Evin en güzel yerinin benim yatağım olduğu şüphe götürmez. En sevdiğim şeylerden biri de uykuya dalmak için yatağa gitmek değil, şöyle bilgisayarı, küllüğü alıp yanıma, başucu lambamı yakıp bir süre boşlamak yatağın içinde. Üstüm örtülü, sıcacık,
istediğim an uyurum ama istemiyorum ne ki yani anarşistliğinde.
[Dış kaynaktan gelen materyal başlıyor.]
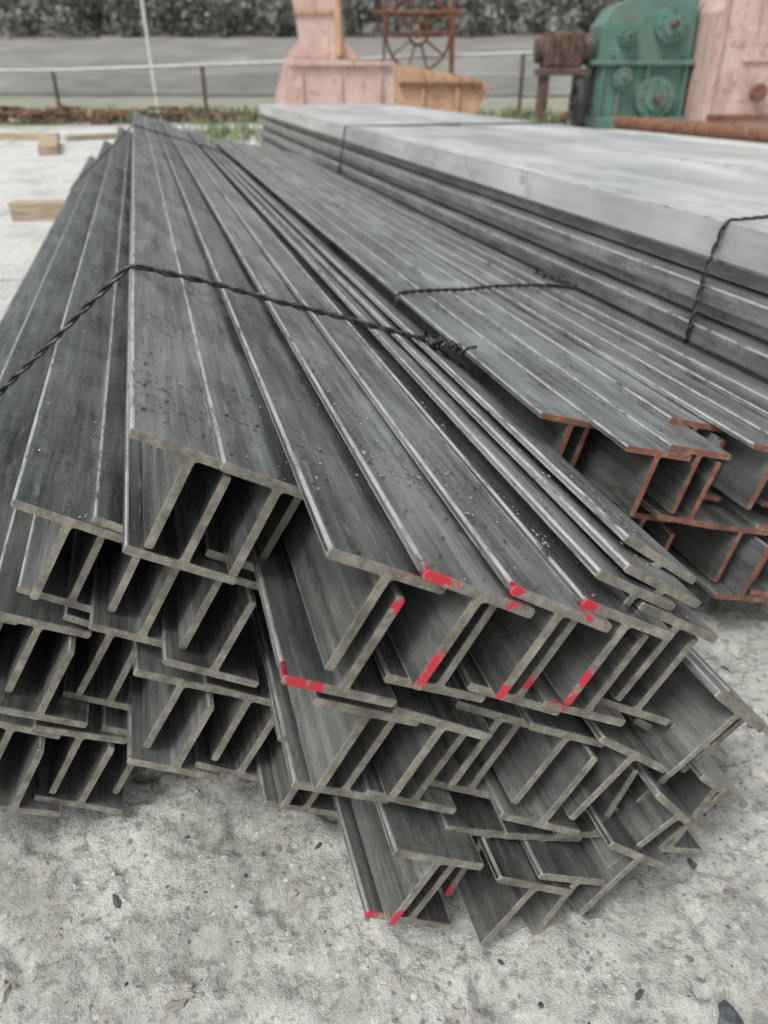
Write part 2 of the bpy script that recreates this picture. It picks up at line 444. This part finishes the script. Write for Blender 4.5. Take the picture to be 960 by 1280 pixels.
# pebbles
m=M('pebble_mix'); geo=m.n('ShaderNodeNewGeometry')
m.set(m.ramp(geo.outputs['Random Per Island'],[(0,(.05,.052,.058)),(.3,(.18,.165,.14)),(.65,(.36,.33,.28)),(1,(.55,.54,.50))]),.8); m.bump(m.noise(120,3),.5,.002); m_peb=m.m
m=M('slate_chip'); m.set(m.ramp(m.noise(30,4),[(.4,(.05,.055,.062)),(.65,(.12,.13,.14))]),.6); m.bump(m.noise(90,4),.6,.003); m_slate=m.m
bm=bmesh.new()
def stone(x,y,s,flat=.55,mi=0):
    r=bmesh.ops.create_icosphere(bm,subdivisions=1 if s<.008 else 2,radius=1)
    rot=Matrix.Rotation(random.uniform(0,6.28),3,'Z'); sx,sy=random.uniform(.8,1.4),random.uniform(.5,1)
    sd=Vector((random.random()*99,0,0))
    for v in r['verts']:
        c=v.co*(1+.6*noise.noise(v.co*1.6+sd)); c=rot@Vector((c.x*sx*s,c.y*sy*s,c.z*s*flat)); v.co=c+Vector((x,y,gh(x,y)+s*flat*.1))
    for f in {f for v in r['verts'] for f in v.link_faces}: f.material_index=mi
for _ in range(3800):
    x=random.uniform(-.7,1.7); y=random.uniform(.15,1.6)
    stone(x,y,.0010+.0055*random.random()**4)
for x,y,s in ((-.02,.50,.028),(-.055,.525,.018),(.02,.49,.012),(.60,.40,.018),(.78,.42,.018),(.70,.62,.012),(.28,.43,.013),(.86,.60,.016),(.95,.9,.012),(-.2,.8,.01),(.44,.40,.011),(-.3,.55,.009),(.99,.84,.011),(1.05,1.0,.010),(.36,.48,.007)):
    stone(x,y,s,.3,1)
for x,y,s in ((.92,.74,.024),(-.12,.62,.012),(.15,.40,.010),(.5,.46,.009),(-.35,.7,.013),(1.1,.8,.014),(.8,.5,.010)): stone(x,y,s,.5,0)
obj_from_bm(bm,'gravel',[m_peb,m_slate])

# ------------------------------------------------------------ background frame
A=D2R(15.9); ca,sa=math.cos(A),math.sin(A)
def P(l,h,z=0): return Vector((h*sa+l*ca,h*ca-l*sa,z))
def place(o,l,h,z=None,rot=0):
    o.location=P(l,h,GZ if z is None else z); o.rotation_euler=(0,0,-A+rot)
m_rust=simple('rusty_iron',(.15,.07,.045),(.28,.14,.09),9,.85,.2,c3=(.34,.23,.17))
m_dkrust=simple('dark_rust_scrap',(.06,.05,.045),(.18,.12,.09),7,.85,.2,c3=(.28,.19,.14))
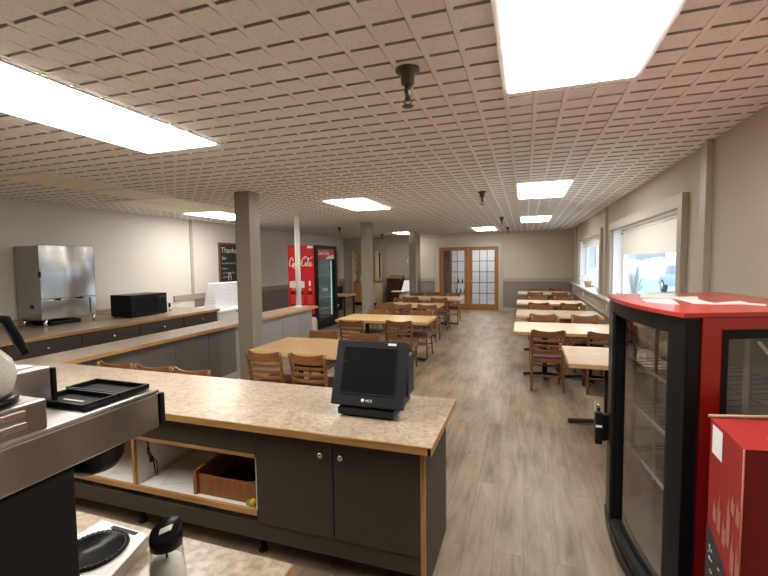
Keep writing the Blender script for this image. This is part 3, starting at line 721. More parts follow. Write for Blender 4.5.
MB().lathe([(.016, .07), (.022, .10), (.02, .15), (.006, .16)], (-6.35, 6.18, ZT), 12).build('cap', M['black'], sh_)

ZT = ZT_KEEP
# chest freezer and stack of white trays past the counter end
cf = thing('chest_freezer', 'low white chest freezer past the end of the left wall counter', 'freezer', (-6.5, 7.9, 0))
MB().box(XL + .06, -5.98, 7.06, 8.40, .04, .72, .02).build('body', M['white'], cf)
MB().box(XL + .05, -5.96, 7.05, 8.41, .725, .78, .015).build('lid', M['white'], cf)
MB().box(-5.98, -5.965, 7.6, 7.8, .70, .75, .004).build('handle', M['chrome'], cf)
MB().box(XL + .10, -6.02, 7.1, 8.36, 0, .04).build('plinth', M['black'], cf)
n = 18
for k in range(n):
    f = k / (n - 1); z = .78 + k * .031
    sx = .02 * f; y0 = 7.22 + .10 * f; y1 = 8.36 - .04 * f
    o = MB().box(-6.50 + sx, -6.20 - sx * .5, y0, y1, z, z + .028, .008, 1).build('foam_tray', M['lavender'])
    tag(o, 'white ribbed foam tray in the tall stack on the chest freezer', 'tray', 'stack of white trays')

# chalkboard on the left wall
ch = thing('chalkboard', 'framed black chalkboard with white handwriting hung on the left wall', 'chalkboard', (XL + .02, 8.95, 1.75))
a, b2, z0, z1 = 8.42, 9.30, 1.22, 2.27
MB().box(XL + .001, XL + .016, a + .04, b2 - .04, z0 + .04, z1 - .04).build('slate', M['slate'], ch)
fr = MB()
for q in ((a, a + .05, z0, z1), (b2 - .05, b2, z0, z1), (a + .05, b2 - .05, z0, z0 + .05), (a + .05, b2 - .05, z1 - .05, z1)): fr.box(XL + .001, XL + .03, q[0], q[1], q[2], q[3], .004)
fr.build('frame', M['frame'], ch)
RWALL = Matrix.Rotation(PI / 2, 4, 'Z') @ RX      # text facing +x
text('Thanks', .20, 'chalk_writing', M['chalk'], ch, Matrix.Translation((XL + .0165, 8.80, 2.08)) @ RWALL)
text('for', .13, 'chalk_writing', M['chalk'], ch, Matrix.Translation((XL + .0165, 8.62, 1.89)) @ RWALL)
sq = MB()
for zz, y0, y1, amp in ((1.76, 8.52, 9.05, .022), (1.63, 8.52, 8.75, .02), (1.52, 8.54, 9.0, .02), (1.42, 8.56, 8.85, .02)):
    P = []; y = y0; k = 0
    while y < y1:
        P.append((XL + .0175, y, zz + amp * (1 if k % 2 else -1) * random.uniform(.4, 1.2))); y += random.uniform(.012, .03); k += 1
    sq.tube(P, .004, 4)
sq.build('chalk_writing', M['chalk'], ch)
sq = MB(); sq.tube([(XL + .018, 8.80 + .05 * math.cos(t), 1.38 + .13 * math.sin(t)) for t in [PI * .05 * k for k in range(-2, 23)]], .009, 5); sq.build('chalk_writing', M['chalk'], ch)

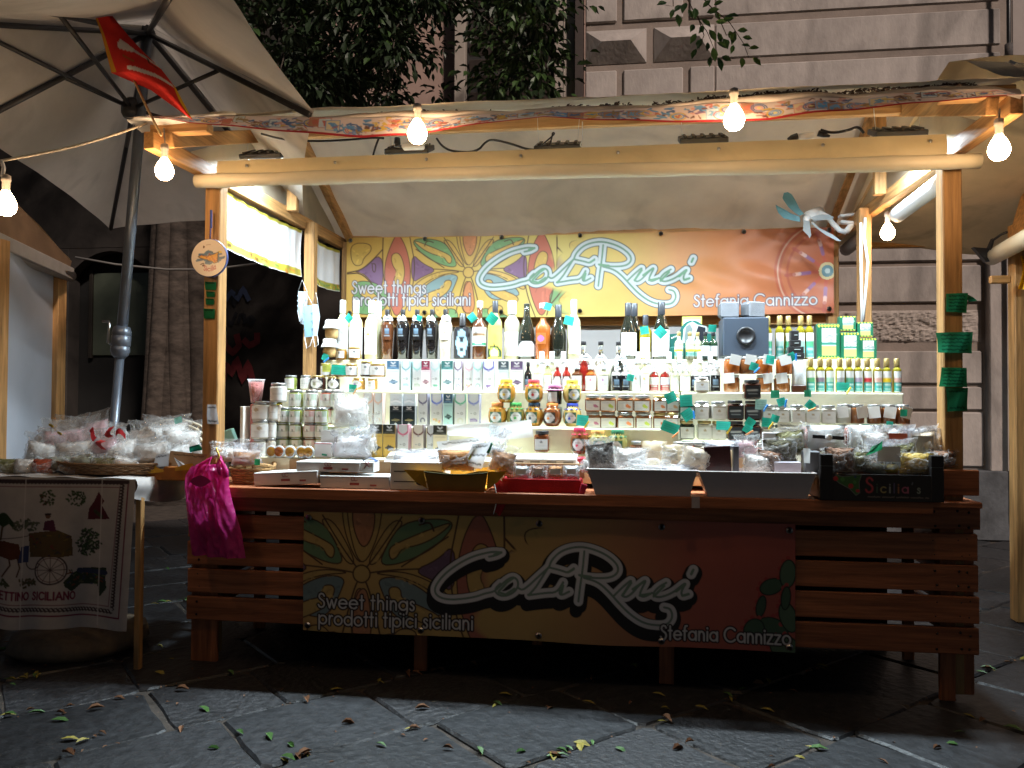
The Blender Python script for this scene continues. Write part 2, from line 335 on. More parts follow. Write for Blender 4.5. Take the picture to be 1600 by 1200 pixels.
for k, (z0, z1) in enumerate(bz):
    if z1 < 3.9:
        if k == 0:
            xs = [-.05, .9, 1.9, 3.0, 4.1]
        elif k == 3: xs = [-.05, 2.0, 4.09]
        else: xs = [-.05, 1.35, 4.09]
        for a, b_ in zip(xs[:-1], xs[1:]): block(a+.006, b_-.006, z0, z1, rough_=(k == 3), m=roughm if k == 3 else stone)
    else:
        if (k % 2) == 0: q = [(-.08, .60), (.68, 1.34)]
        else: q = [(-.08, .27), (.345, 1.0), (1.075, 1.34)]
        for a, b_ in q: block(a, b_, z0, z1, diamond=(k % 2 == 0))
        block(1.352, 4.285, z0, z1, dep=.06)
MB().box((2.1, .085, .36), (4.42, .18, .72), .012).build('plinth', plinthm, bld)
MB().box((4.43, .16, 1.9), (.62, .24, 3.7), .01).build('pilaster', stone, bld); MB().box((4.43, .10, .36), (.66, .20, .72), .012).build('plinth', plinthm, bld)
MB().box((7.4, .22, 3.7), (6.0, .16, 7.6), .01).build('side_wall', M('plaster_side', (.36, .31, .29), rough=.9, var=.15, vs=3, dirt=.3), bld)
MB().box((-.27, .24, 4.2), (.13, .18, 6.5), .008).build('window_jamb', M('jamb_stone', (.36, .31, .27), rough=.85, var=.1), bld)
MB().box((-.15, .16, 4.2), (.09, .3, 6.5), .006).build('quoin_side_strip', M('dark_shutter', (.05, .035, .03), rough=.7), bld)  # dark strip standing in for the shaded side of the quoins
dp = thing('downpipe', 'thin dark downpipe running down the stone wall beside the pilaster', 'pipe', (4.30, WY-.01, 0))
MB().tube([(0, 0, z) for z in (.2, 2, 4, 5.2, 7)], .022, 8).build('pipe', blackpl, dp)
for z in (4.9, 5.05, 3.2): MB().tube([(0, 0, z-.09), (0, 0, z+.09)], .04, 7).build('pipe_clip', M('rust', (.08, .07, .07), rough=.8, var=.5, vs=40), dp)
# plastered building on the umbrella side
pink = M('pink_plaster', (.36, .25, .21), rough=.9, var=.18, vs=2, dirt=.35, bump=.2, bs=20)
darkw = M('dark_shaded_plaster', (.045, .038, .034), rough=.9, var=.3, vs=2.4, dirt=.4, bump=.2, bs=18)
b2 = thing('plastered_building', 'dark plastered building with arched doorway behind the tree and umbrella', 'building', (0, 8.0, 0))
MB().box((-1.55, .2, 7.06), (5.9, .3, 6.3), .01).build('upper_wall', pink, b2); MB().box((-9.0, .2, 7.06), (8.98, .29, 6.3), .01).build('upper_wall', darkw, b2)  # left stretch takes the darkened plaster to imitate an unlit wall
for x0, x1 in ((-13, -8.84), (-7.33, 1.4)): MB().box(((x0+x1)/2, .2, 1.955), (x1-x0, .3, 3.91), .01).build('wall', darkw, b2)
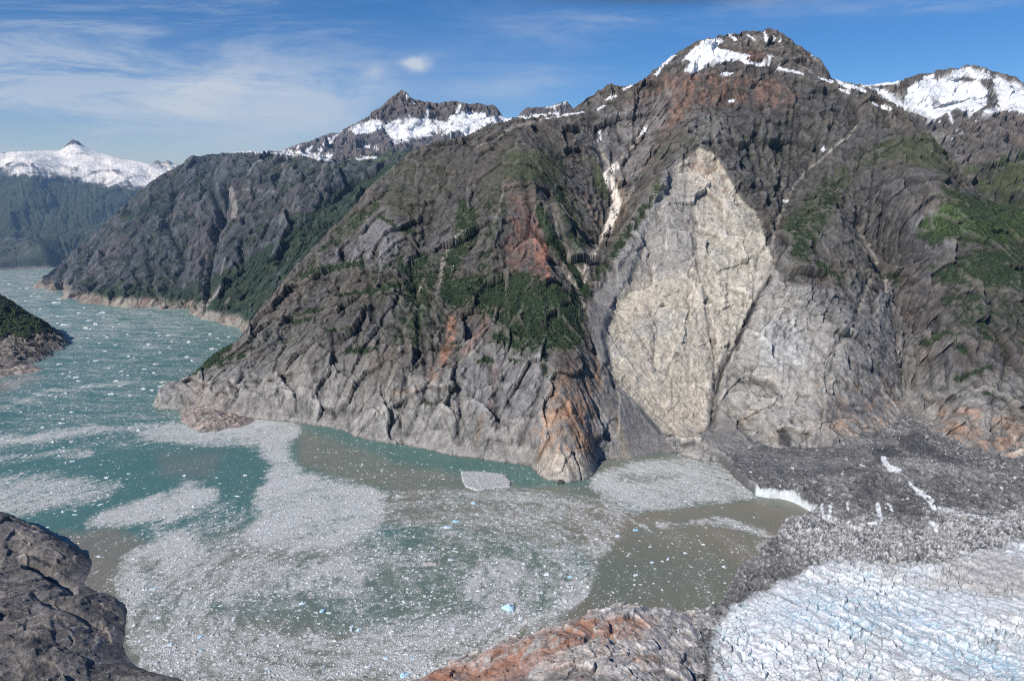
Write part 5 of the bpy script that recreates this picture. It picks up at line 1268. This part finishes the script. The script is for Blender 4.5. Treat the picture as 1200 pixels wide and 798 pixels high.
for T_, nm_, cnt_ in ((TL, 'left', 1500), (TC, 'centre', 2200)):
    iy = rng.integers(0, T_['X'].shape[0], cnt_ * 3); ix = rng.integers(0, T_['X'].shape[1], cnt_ * 3)
    gx, gy, gz = T_['X'][iy, ix], T_['Y'][iy, ix], T_['Z'][iy, ix]
    ok = (gz > 2) & (fbm(gx / 30, gy / 30, gz / 30, 3, .6, seed=7) > .05); gx, gy, gz = gx[ok], gy[ok], gz[ok]; k0 = len(gx)
    so_ = floe_mass(gx, gy, np.minimum(.5 * (1 - rng.random(k0)) ** (-1 / 2.2), 3.2), 'loose_stones', M_near)
    me = so_.data; co = np.empty(len(me.vertices) * 3, F32); me.vertices.foreach_get('co', co); co = co.reshape(k0, 12, 3)
    co[:, :6, 2] = gz[:, None] - 1.0; co[:, 6:, 2] = gz[:, None] + co[:, 6:, 2] * 2.0
    me.vertices.foreach_set('co', co.ravel()); me.update()
    g = rng.uniform(.12, .42, k0); cc = np.ones((k0, 12, 4), F32); cc[..., :3] = g[:, None, None] * np.array([1., .94, .87])
    me.attributes['tint'].data.foreach_set('color', cc.ravel())
    so_['kind'] = 'stuff'; so_['label'] = 'loose stones lying on the %s shore rock' % nm_

# ================================================================== ICEBERGS, EACH A THING
def berg_mesh(name, seed, flat=.25, tint=(.72, .76, .78), blue=.2, elong=.6, peaks=1, grey=.0, res=22):
    """an irregular lump of ice of radius 1: broken outline, tilted top, facets"""
    r_ = np.random.default_rng(seed)
    th = np.linspace(0, 2 * np.pi, res * 2, endpoint=False)
    ph = r_.uniform(0, 6.28, 6)
    rad = 1 + .16 * np.sin(2 * th + ph[0]) + .12 * np.sin(3 * th + ph[1]) + .08 * np.sin(5 * th + ph[2]) + .06 * np.sin(9 * th + ph[3]) + r_.uniform(-.05, .05, len(th))
    rings = [(1.02, -.25), (1.0, -.02), (.97, .35), (.9, .75), (.78, .95), (.6, 1.0), (.4, 1.02), (.2, 1.0)]
    co = []; K = len(th)
    tilt = r_.uniform(-.35, .35, 2); pk = [(r_.uniform(-.45, .45), r_.uniform(-.3, .3), r_.uniform(.5, 1.3)) for _ in range(peaks)]
    for (q, h) in rings:
        x = rad * q * np.cos(th); y = rad * q * np.sin(th) * elong
        z = h * flat
        if h > 0:
            z = h * flat * (1 + tilt[0] * x + tilt[1] * y) + flat * h * sum(a * np.exp(-((x - px) ** 2 + (y - py) ** 2) / .07) for px, py, a in pk)
            z = z + flat * .28 * fbm(x * 3.1, y * 3.1, 0 * x + seed, 3, .6)
        else: z = np.full(K, h * flat)
        x = x + .05 * r_.uniform(-1, 1, K) * (h > 0); y = y + .04 * r_.uniform(-1, 1, K) * (h > 0)
        co.append(np.stack([x, y, z], -1))
    co = np.concatenate(co); top = len(co)
    co = np.vstack([co, [[0, 0, flat * (1.05 + sum(a * math.exp(-(px ** 2 + py ** 2) / .07) for px, py, a in pk))]]])
    loops, st = [], []
    for i in range(len(rings) - 1):
        for k in range(K):
            st.append(len(loops)); loops += [i * K + k, i * K + (k + 1) % K, (i + 1) * K + (k + 1) % K, (i + 1) * K + k]
    for k in range(K):
        st.append(len(loops)); loops += [(len(rings) - 1) * K + k, (len(rings) - 1) * K + (k + 1) % K, top]
    cc = np.zeros((len(co), 3)) + np.array(tint)
    nn = fbm(co[:, 0] * 2.5, co[:, 1] * 2.5, co[:, 2] * 4 + seed, 4, .6)
    cc = cc + (np.array([.40, .66, .80]) - cc) * (np.clip(blue * (1 + 2.5 * nn), 0, 1))[:, None]
    g2 = fbm(co[:, 0] * 5, co[:, 1] * 5, co[:, 2] * 5 + seed, 3, .6)
    cc = cc + (np.array([.22, .205, .19]) - cc) * (np.clip(grey * (1 + 3 * g2), 0, 1))[:, None]
    cc[:K] = (.25, .42, .42)
    return raw_mesh(name, co, loops, st, M_floe, colors=cc)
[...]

Yalnız her akşam olmasa da bazı akşamların ritüelleri var, iki gün üstüste dışarıda kalmaya hazırlanılan günlerin ritüelleri de olabilir bunlar mesela, kıyafet ayarla, sigara sar, yazı yaz, oje sür ama günlük alışkanlıklardan da vazgeçme, dizi izle mesela (o Fringe bitecek!). Bunların hepsi yatakta yapılabilir (kıyafet ayarlama işini dolaba uzunca bakıp içindekileri düşünmek suretiyle hallediyorum). Ammaaaa... Sarma sigara kuzu gibi bozuyor nehirden karşıya geçme işini; hani vardır ya kurt-kuzu-ot hikayesi, o hesap. Dizi izlerken oje sürebilirim, sigara da sarabilirim ama oje sürerken sigara saramam. Hemen üstüne de saramam çünkü hızlı kuruyan oje aynı kırılmaz tabak gibi bir yalandır, yeterince kurumaz hayatta. Sonracıma, dizi izlerken kıyafet düşünemem mesela, canım benim Joshua Jackson'a olan ilgim dağılır, yalan olur bölüm. O zaman önce hangisini yapmalı, diye düşünürüm, cevap genelde oje sürmekten hepten vazgeçip yazı yazmak olur, işte aynen bu geceki gibi.